* start *
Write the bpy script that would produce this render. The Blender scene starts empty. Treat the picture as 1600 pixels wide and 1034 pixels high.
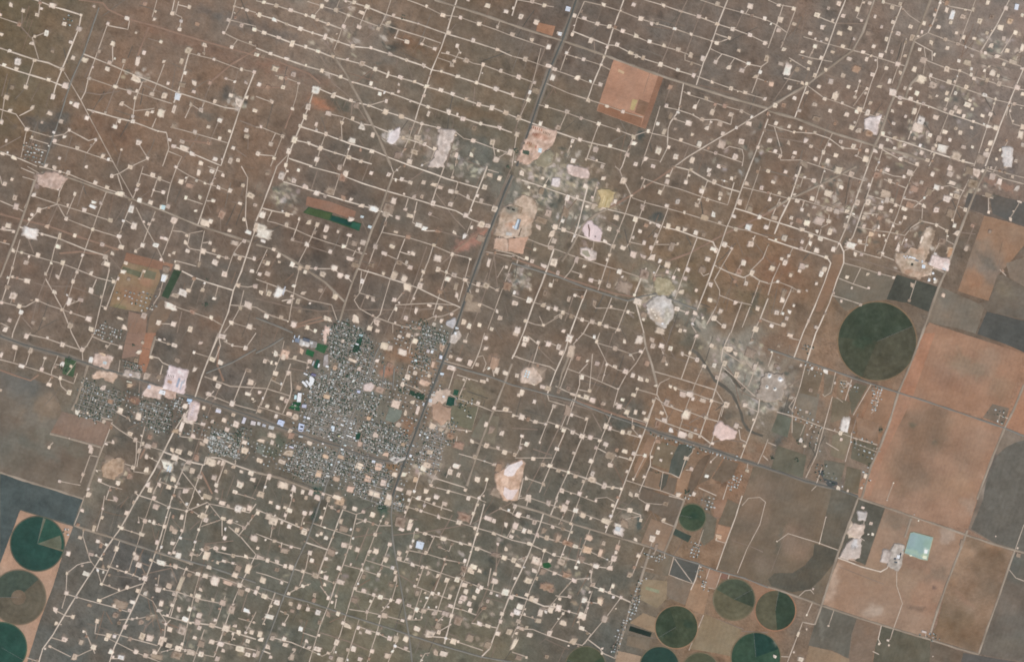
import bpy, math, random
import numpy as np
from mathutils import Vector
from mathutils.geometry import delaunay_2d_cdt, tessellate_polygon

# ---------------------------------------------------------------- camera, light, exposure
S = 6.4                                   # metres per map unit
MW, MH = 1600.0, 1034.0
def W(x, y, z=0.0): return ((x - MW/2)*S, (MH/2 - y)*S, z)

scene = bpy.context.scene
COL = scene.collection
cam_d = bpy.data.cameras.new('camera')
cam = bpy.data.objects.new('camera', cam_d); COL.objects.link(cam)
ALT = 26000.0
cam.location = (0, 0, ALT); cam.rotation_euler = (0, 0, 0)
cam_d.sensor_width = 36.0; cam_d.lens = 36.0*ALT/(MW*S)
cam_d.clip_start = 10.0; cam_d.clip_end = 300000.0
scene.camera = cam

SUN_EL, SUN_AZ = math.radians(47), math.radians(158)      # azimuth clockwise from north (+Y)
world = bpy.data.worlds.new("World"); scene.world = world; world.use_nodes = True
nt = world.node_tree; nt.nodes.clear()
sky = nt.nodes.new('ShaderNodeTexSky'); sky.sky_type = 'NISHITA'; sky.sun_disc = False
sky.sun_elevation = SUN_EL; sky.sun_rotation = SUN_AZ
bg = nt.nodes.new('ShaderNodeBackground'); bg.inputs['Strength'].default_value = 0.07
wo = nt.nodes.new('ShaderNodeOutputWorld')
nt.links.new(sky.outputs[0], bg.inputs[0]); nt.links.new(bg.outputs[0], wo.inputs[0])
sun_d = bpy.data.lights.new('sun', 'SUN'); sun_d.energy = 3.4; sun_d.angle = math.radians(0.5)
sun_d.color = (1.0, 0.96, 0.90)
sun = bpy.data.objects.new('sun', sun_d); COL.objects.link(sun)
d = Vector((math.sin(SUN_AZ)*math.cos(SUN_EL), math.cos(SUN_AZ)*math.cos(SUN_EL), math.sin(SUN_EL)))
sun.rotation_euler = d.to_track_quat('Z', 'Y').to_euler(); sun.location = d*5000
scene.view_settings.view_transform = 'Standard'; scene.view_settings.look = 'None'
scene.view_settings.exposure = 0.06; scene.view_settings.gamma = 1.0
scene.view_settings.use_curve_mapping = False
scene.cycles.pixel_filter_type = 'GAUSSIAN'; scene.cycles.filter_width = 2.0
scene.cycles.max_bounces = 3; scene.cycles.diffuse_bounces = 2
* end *
Given exercise: Exactly as written, please give again the lines from the beginning of the listing through the line containing "scene.camera = cam", inclusive, without any pictures.

Answer for this exercise:
Write the bpy script that would produce this render. The Blender scene starts empty. Treat the picture as 1600 pixels wide and 1034 pixels high.
import bpy, math, random
import numpy as np
from mathutils import Vector
from mathutils.geometry import delaunay_2d_cdt, tessellate_polygon

# ---------------------------------------------------------------- camera, light, exposure
S = 6.4                                   # metres per map unit
MW, MH = 1600.0, 1034.0
def W(x, y, z=0.0): return ((x - MW/2)*S, (MH/2 - y)*S, z)

scene = bpy.context.scene
COL = scene.collection
cam_d = bpy.data.cameras.new('camera')
cam = bpy.data.objects.new('camera', cam_d); COL.objects.link(cam)
ALT = 26000.0
cam.location = (0, 0, ALT); cam.rotation_euler = (0, 0, 0)
cam_d.sensor_width = 36.0; cam_d.lens = 36.0*ALT/(MW*S)
cam_d.clip_start = 10.0; cam_d.clip_end = 300000.0
scene.camera = cam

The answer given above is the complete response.